Thats the other reason why I absolutely dont like HELOC. It encourages people to "turn" illiquid asset into "liquid", but at the bank's discretion.
Imagine someone does a HELOC at X%, and invest to try to earn Y% where Y > X.
Shit hits the fan, Y is a big negative, and the HELOC gets called...
4:19 pm
November 18, 2017
COAST CAPITAL and HELOC topics:
COAST CAPITAL: I have a TFSA maturing on the 1st at Coast Capital. Calling them does not get me any offers of even a half-decent rate. I may leave them, but like that I am grandfathered with free mailed monthly statements, so I may keep a token amount and watch for promotions.
They USED to be a BC credit union but converted to a federal one a few years ago. (When we got the 4% GIC promotion!) The deal provided an unlimited credit union insurance guarantee for all existing term deposits until their expiry. All new deposits went to CDIC limits.
HELOCs: It's true that anyone who handles credit poorly can wreck themselves with them. But if those people are carrying credit card debt, the HELOC rate will be half or less!
I haven't seen anyone having to pay fees to set up or maintain a HELOC.
A HELOC can give people with irregular income, or who expect a lump sum from a lawsuit or inheritance, flexibility to pay their mortgage earlier (in part or all) without penalty. Split the home purchase between mortgage and HELOC and then you can put more money into paying off the HELOC than you can in most mortgage pre-pay options (10K per year, once per year, etc.). In some instances, there's a higher HELOC rate than on the main mortgage (often when they're variable, or one is) so it's better to pay extra into the HELOC than into a mortgage additional payment.

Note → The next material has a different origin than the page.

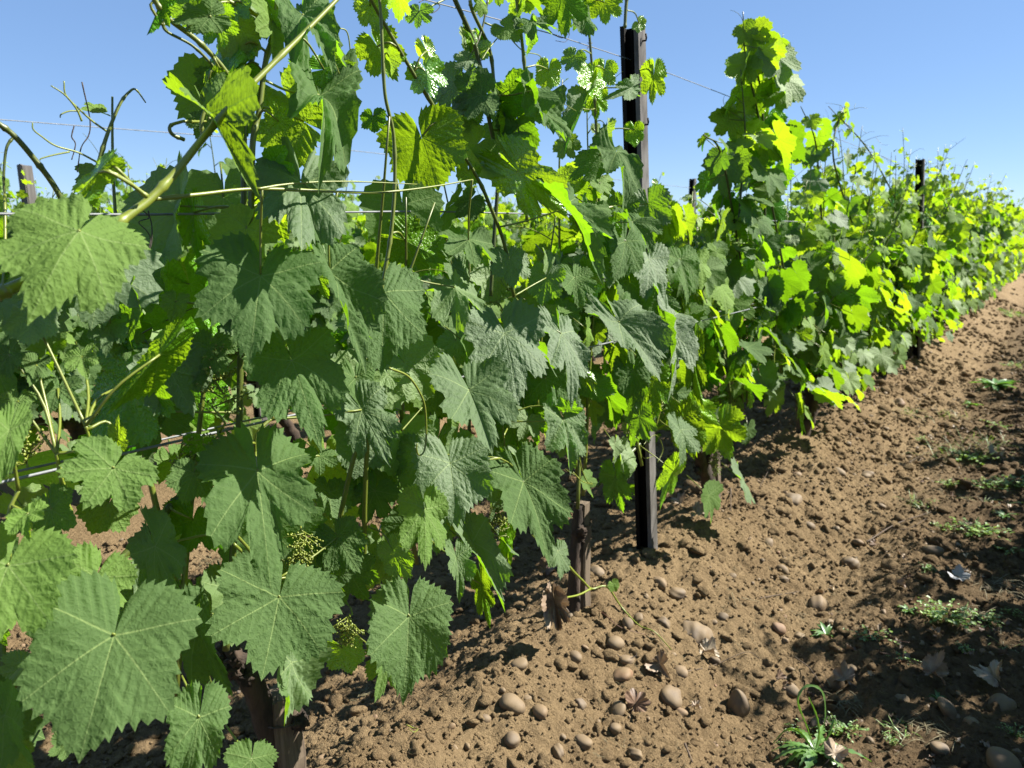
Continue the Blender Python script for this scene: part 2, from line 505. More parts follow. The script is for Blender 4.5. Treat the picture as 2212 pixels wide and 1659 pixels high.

I helped a friend who handles money poorly by having him arrange to pay his credit card from his HELOC automatically; he was a chronic late-payer and interest-penalty-sufferer. I put him on a schedule and he stopped drinking in bars and restaurants, and had his paycheques go straight into the HELOC, saving him interest even if the cash went out when his credit card bill came due.
This benefited him greatly until he completely paid off his credit cards and HELOC . With no credit card balance, he would pay no interest on the card but would pay a small amount on the cash going to his credit card if it sat there. In the end, he was still late with payments and went back on the auto-deposit-auto-pay regime.